Ezra opens his prayer with a statement of his person shame over the situation in which the returnees placed themselves: “O my God, I am ashamed and blush to lift my face to you, my God, for our iniquities have risen higher than our heads, and our guilt has mounted up to the heavens” (Ezra 9:6). Ezra’s personal confession of guilt, which was expressed on behalf of the people, was acknowledged as a breaking of God’s standards and thus was a guilt before the LORD Himself. Ezra added a retroactive dimension to his confession: “From the days of our fathers to this day we have been in great guilt. And for our iniquities we, our kings, and our priests have been given into the hand of the kings of the lands, to the sword, to captivity, to plundering, and to utter shame, as it is today” (Ezra 9:7). Israel’s sins against the LORD was not a recent phenomenon, but a long standing one. Israel should have been ashamed and blushed long before their exile: “Were they ashamed when they committed abomination? No, they were not at all ashamed; they did not know how to blush. Therefore they shall fall among those who fall; at the time that I punish them, they shall be overthrown” (Jeremiah 6:15).

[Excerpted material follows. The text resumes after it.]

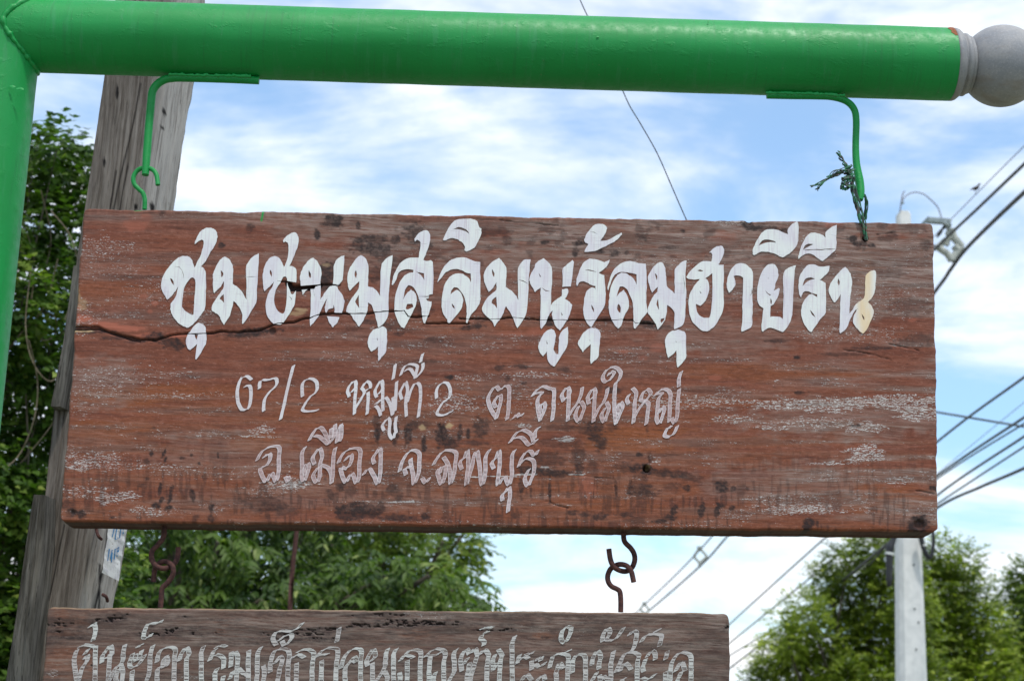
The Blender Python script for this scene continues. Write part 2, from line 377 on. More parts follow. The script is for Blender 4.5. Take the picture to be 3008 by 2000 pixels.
# ------------------------------------------------------------ lettering data: outlines read off the painted strokes
# each crop: (origin x, origin y, scale); each letter: [outline, hole, hole, ...]
KA, KB, KC, KD, KE, KF, KG = [(x, 600, 3.2667) for x in (440, 740, 1040, 1340, 1640, 1900, 2180)]
def pp(s): 
    a = [float(t) for t in s.replace(',', ' ').split()]
    return list(zip(a[::2], a[1::2]))
BIG = [
 (KA, ["430,380 436,350 460,300 490,260 530,232 575,225 610,235 638,262 648,300 645,345 625,390 595,440 565,495 535,545 492,598 515,610 532,640 540,670 540,800 535,900 528,1000 500,1045 460,1100 415,1150 370,1183 340,1178 290,1150 240,1100 205,1040 197,990 205,950 230,915 255,870 270,800 285,765 250,830 200,890 165,915 145,880 115,820 107,780 120,710 150,645 195,590 245,535 290,505 335,497 375,505 402,530 415,565 428,608 440,590 460,545 485,500 505,430 518,380 515,355 500,343 470,350 445,375",
   "390,710 410,702 435,722 437,800 430,880 425,960 420,1055 405,1060 365,1040 318,1000 308,960 320,860 330,800 355,755", "197,708 215,720 228,745 230,778 212,755 200,730"]),
 (KA, ["395,1210 430,1160 470,1135 510,1152 535,1185 540,1240 543,1320 510,1390 445,1490 437,1485 445,1400 452,1340 410,1380 385,1400 360,1375 345,1320 355,1270 375,1235", "430,1250 462,1250 450,1300 435,1275"]),
 (KA, ["720,502 760,525 790,575 800,620 798,700 795,765 850,800 890,850 926,915 928,800 925,700 923,600 945,555 985,505 1047,472 1045,560 1035,700 1030,820 1020,945 975,1020 930,1100 892,1148 885,1135 888,1060 865,1000 830,950 803,925 795,970 765,1070 712,1157 685,1115 668,1070 630,1045 592,1018 597,975 640,900 690,830 710,790 713,735 680,790 640,830 615,852 608,810 605,740 605,690 615,645 650,570 690,520", "680,632 705,660 700,690 685,700", "710,860 712,945 690,920 668,908 690,880"]),
 (KB, ["120,835 110,790 103,720 105,670 118,600 150,540 190,505 225,498 265,520 290,560 305,605 330,555 348,490 352,420 345,375 325,362 305,365 302,345 340,300 380,275 410,270 435,290 446,330 440,400 415,470 390,530 360,592 395,598 420,615 428,660 425,760 422,850 410,950 380,1020 340,1080 290,1145 240,1153 200,1140 150,1080 135,1020 132,960 145,880 170,830 200,785 213,740 170,790", "300,700 325,695 338,715 335,790 335,900 318,1025 290,1050 250,1025 222,975 213,920 222,850 240,800 270,755", "175,628 192,655 190,698 180,680 170,655"]),
 (KB, ["590,513 625,545 655,600 668,650 660,720 658,800 656,915 690,860 740,795 775,782 820,790 838,830 870,870 888,930 880,990 862,1048 790,1035 795,1000 780,960 780,995 735,1010 715,1043 703,1030 700,990 715,930 728,895 700,940 670,1000 640,1070 600,1125 560,1172 555,1100 562,1000 565,900 563,815 525,820 487,868 480,830 465,740 462,690 478,630 520,565 555,530", "545,630 565,670 562,710 545,690"]),
 (KB, ["888,490 885,560 875,680 862,740 825,780 778,770 782,700 785,600 800,550 840,510"]),
 (KB, ["717,1073 842,1082 820,1130 778,1183 745,1140"]),
 (KB, ["1045,490 1085,515 1110,560 1120,620 1115,700 1112,790 1160,800 1205,840 1228,880 1232,760 1238,600 1255,560 1300,510 1350,490 1345,560 1330,660 1318,800 1312,900 1308,1060 1275,1130 1245,1160 1215,1180 1208,1170 1195,1110 1175,1040 1150,970 1115,940 1112,990 1105,1030 1090,1070 1060,1130 1028,1175 990,1120 945,1060 905,1030 915,980 945,920 990,860 1025,810 1030,735 985,780 940,828 928,810 918,740 918,680 935,620 965,570 1010,510", "998,632 1008,670 1000,710 988,690 985,660", "1025,870 1030,1000 1010,970 990,935 1005,905"]),
 (KB, ["1250,1169 1275,1180 1295,1215 1297,1270 1292,1400 1260,1450 1215,1503 1210,1440 1212,1360 1180,1395 1145,1412 1125,1380 1112,1330 1118,1280 1150,1220 1200,1190 1222,1187", "1200,1275 1208,1300 1203,1305"]),
 (KC, ["370,775 362,765 372,720 400,640 440,570 490,530 550,512 620,512 630,440 640,380 632,350 605,340 585,358 582,330 620,280 665,252 700,250 722,275 730,320 722,390 695,460 665,535 700,545 740,538 755,560 760,650 760,780 752,880 735,912 745,950 730,1010 705,1080 680,1145 665,1130 655,1080 648,1000 630,930 605,855 570,795 520,775 490,820 470,920 500,860 545,820 585,850 603,900 595,960 560,1040 525,1110 480,1190 455,1175 420,1120 395,1050 385,1000 392,900 425,780 470,700 520,662 565,655 570,630 500,622 440,645 415,690 395,740", "592,647 670,662 674,728 640,680", "510,955 560,955 570,985 515,1010 495,1000"]),
 (KC, ["800,750 808,715 840,640 880,580 940,530 1010,512 1080,515 1150,545 1210,555 1213,700 1212,850 1212,930 1170,1010 1125,1055 1088,1140 1075,1130 1080,1050 1080,980 1060,900 1030,840 1000,805 960,795 935,830 928,865 960,835 990,820 1020,845 1045,900 1045,940 1030,1000 980,1070 915,1145 900,1140 895,1105 860,1060 842,1000 840,940 850,850 870,770 905,710 950,675 1010,662 1065,680 1100,710 1122,750 1122,665 1060,650 1010,625 950,622 880,655 830,715", "937,950 960,975 965,1003 945,985"]),
 (KC, ["850,340 870,300 905,230 950,175 1000,145 1070,140 1140,143 1180,165 1200,215 1222,240 1220,290 1190,360 1155,415 1115,440 1080,455 1058,440 1065,410 1040,370 1000,340 940,325 900,335 870,348", "945,245 1000,220 1050,230 1090,255 1105,285 1070,260 1020,245 975,240"]),
 (KD, ["410,515 445,550 478,600 483,640 478,720 475,795 530,830 575,880 597,920 592,800 592,650 605,590 650,535 715,527 708,600 695,720 692,850 680,1000 655,1090 585,1190 575,1165 545,1090 500,1010 478,975 460,1020 435,1080 400,1130 367,1172 345,1120 300,1080 255,1030 252,985 275,930 330,865 385,820 385,745 355,800 310,842 300,810 275,760 265,700 275,640 310,590 350,550", "345,622 368,665 362,700 345,665", "385,885 392,1000 370,970 340,950 345,920"]),
 (KD, ["838,520 885,560 915,600 923,650 918,760 912,860 908,970 940,930 990,895 1010,880 1015,815 1070,808 1075,850 1045,905 1090,940 1112,970 1105,1010 1080,1080 1040,1150 995,1210 960,1175 935,1120 920,1070 925,1030 938,1010 905,1040 880,1080 860,1140 818,1192 808,1170 808,1080 812,960 810,850 810,800 785,820 755,843 735,800 710,760 705,710 720,660 750,610 770,560", "790,655 815,695 805,700", "1002,1032 1022,1060 1015,1070"]),
 (KD, ["1115,535 1130,550 1115,670 1102,790 1018,790 1022,700 1022,620 1050,590"]),
 (KD, ["915,1195 940,1215 955,1260 945,1330 935,1390 955,1430 982,1440 985,1330 990,1260 1030,1200 1070,1177 1075,1240 1072,1320 1050,1390 1000,1470 945,1558 905,1535 875,1480 872,1410 835,1455 815,1440 790,1390 790,1340 815,1290 860,1220", "865,1305 880,1340 870,1340"]),
 (KE, ["180,787 172,760 185,690 215,610 250,555 300,525 350,525 400,540 440,560 490,533 485,565 450,610 410,645 385,660 435,680 442,700 450,800 455,890 445,970 410,1030 360,1110 318,1180 290,1160 260,1110 242,1050 240,990 250,900 275,830 320,798 350,805 358,820 358,785 320,775 270,750 230,740 200,750", "250,634 290,627 330,637 375,652 330,645 290,636", "315,962 340,1000 342,1038 322,1000"]),
 (KE, ["250,345 260,310 300,250 340,200 390,188 440,195 466,225 460,260 435,310 400,352 470,345 540,310 605,275 608,290 570,335 510,375 420,420 350,448 250,458 262,425 290,382 262,368"]),
 (KE, ["330,1186 370,1195 403,1230 400,1300 390,1400 383,1465 345,1500 313,1532 308,1490 312,1340 270,1380 235,1417 215,1385 190,1345 195,1310 230,1250 280,1200", "295,1300 308,1306 305,1312"]),
 (KE, ["478,825 473,800 490,730 520,650 570,590 630,555 690,545 750,560 800,568 838,570 845,640 848,800 846,940 850,1035 800,1100 765,1160 738,1193 722,1180 722,1100 718,1000 710,930 690,880 660,820 620,790 590,790 572,840 560,888 590,850 628,822 660,870 678,930 670,1000 635,1070 605,1160 575,1193 545,1160 505,1090 487,1030 485,960 492,870 510,780 545,710 580,670 625,658 680,680 725,720 755,780 750,672 700,660 640,650 580,655 530,695 500,760", "578,955 600,990 595,1045 570,1020 565,985"]),
 (KF, ["125,555 160,570 178,620 182,660 188,700 190,780 215,810 260,850 268,858 268,750 268,630 290,600 340,550 382,540 375,620 372,750 378,860 372,950 360,1130 320,1175 262,1200 260,1180 265,1100 262,1030 230,990 195,965 192,1030 180,1090 150,1150 105,1203 85,1150 40,1080 8,1040 15,985 40,920 70,870 100,838 105,790 50,852 35,810 12,720 20,670 50,620 85,580", "78,658 100,690 98,728 85,700", "108,905 118,1018 92,960"]),
 (KF, ["310,1205 360,1220 375,1260 377,1400 375,1470 340,1520 300,1565 288,1540 285,1400 250,1440 205,1472 195,1440 180,1370 175,1320 190,1260 230,1220 280,1207", "275,1308 288,1322 280,1322"]),
 (KF, ["380,700 410,650 480,580 540,548 620,550 630,500 620,465 600,462 650,415 710,398 735,415 740,460 720,520 690,580 738,582 740,700 735,800 740,940 730,1020 690,1110 640,1180 580,1218 520,1205 450,1140 410,1050 400,950 410,870 450,790 490,740 512,716 470,722 410,718", "590,690 628,660 630,800 622,1000 600,1088 550,1090 500,1060 475,1000 472,955 515,975 560,930 590,860 600,790 585,730 560,712", "485,635 510,628 545,640 515,645", "505,828 525,855 515,855"]),
 (KF, ["790,852 770,800 770,740 785,680 820,610 865,572 930,570 980,600 1015,650 1018,760 1010,860 1015,960 1012,1080 1010,1160 965,1200 912,1222 905,1205 918,1120 918,980 922,850 925,720 905,690 860,685 832,690 848,730 848,780 820,820"]),
 (KG, ["285,572 325,590 345,640 345,700 320,760 318,790 303,832 350,802 362,820 345,880 310,950 285,970 272,985 270,1080 320,1075 370,1085 388,1100 395,1000 398,880 395,760 398,660 430,620 480,595 520,585 505,630 495,760 490,880 485,1000 475,1090 440,1170 395,1225 350,1210 290,1187 240,1190 200,1222 188,1210 190,1120 205,1000 160,960 143,890 145,820 160,730 195,640 240,585", "220,820 250,855 280,868 265,875 235,850", "275,900 285,930 278,965 270,940", "245,698 258,715 250,712"]),
 (KG, ["103,480 102,440 130,370 170,300 220,250 280,240 350,250 440,290 440,240 480,190 530,165 542,210 540,320 525,390 480,450 400,505 360,500 300,470 230,458 170,460 125,487", "160,397 190,350 240,338 300,350 328,370 270,362 210,375"]),
 (KG, ["565,895 548,860 540,780 550,700 590,625 640,580 690,578 750,600 838,592 830,640 790,690 745,725 800,755 805,880 800,1040 760,1090 710,1160 665,1225 650,1220 600,1160 570,1080 567,1020 585,940 630,880 670,860 720,893 720,865 670,850 620,832 585,850", "582,785 590,745 615,710 660,702 700,715 650,730 610,755", "650,1010 685,1050 703,1085 670,1060"]),
 (KG, ["540,525 545,480 570,400 610,320 660,275 720,278 780,300 800,325 800,270 850,225 905,200 905,330 900,430 870,462 830,500 775,545 740,530 690,490 640,470 590,485", "585,440 600,400 640,378 685,385 630,410"]),
 (KG, ["990,602 1025,640 1045,680 1055,740 1045,830 1035,920 1030,1048 1060,1010 1090,960 1165,897 1180,800 1185,690 1220,650 1265,632 1285,655 1280,760 1275,830 1250,890 1210,940 1245,980 1265,1040 1230,1130 1190,1210 1160,1242 1110,1200 1068,1140 1065,1090 1085,1040 1105,1005 1075,1030 1040,1100 1000,1190 945,1238 935,1220 938,1100 943,950 945,860 920,910 885,943 870,920 835,850 833,800 860,740 900,690 950,630", "922,712 937,745 930,782 915,755", "1148,1050 1170,1085 1172,1112 1155,1085"]),
]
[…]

Ezra’s prayer includes an acknowledgement of God’s grace: “But now for a brief moment favor has been shown by the LORD our God, to leave us a remnant and to give us a secure hold within his holy place, that our God may brighten our eyes and grant us a little reviving in our slavery. For we are slaves. Yet our God has not forsaken us in our slavery, but has extended to us his steadfast love before the kings of Persia, to grant us some reviving to set up the house of our God, to repair its ruins, and to give us protection in Judea and Jerusalem” (Ezra 9:8-9). The LORD had judged them but also preserved them. The very fact that they were regathering back in Jerusalem is evidence that the full penalty of their guilt was withheld from them: “And after all that has come upon us for our evil deeds and for our great guilt, seeing that you, our God, have punished us less than our iniquities deserved and have given us such a remnant as this” (Ezra 9:13). And against the backdrop of God’s mercy, Ezra confesses words of repentance: “shall we break your commandments again and intermarry with the peoples who practice these abominations? Would you not be angry with us until you consumed us, so that there should be no remnant, nor any to escape? O LORD, the God of Israel, you are just, for we are left a remnant that has escaped, as it is today. Behold, we are before you in our guilt, for none can stand before you because of this” (Ezra 9:14-15). When it is truly understood, the mercy of God stimulates a repentance from sin.
What struck you in today’s reading? What questions were prompted from today’s reading?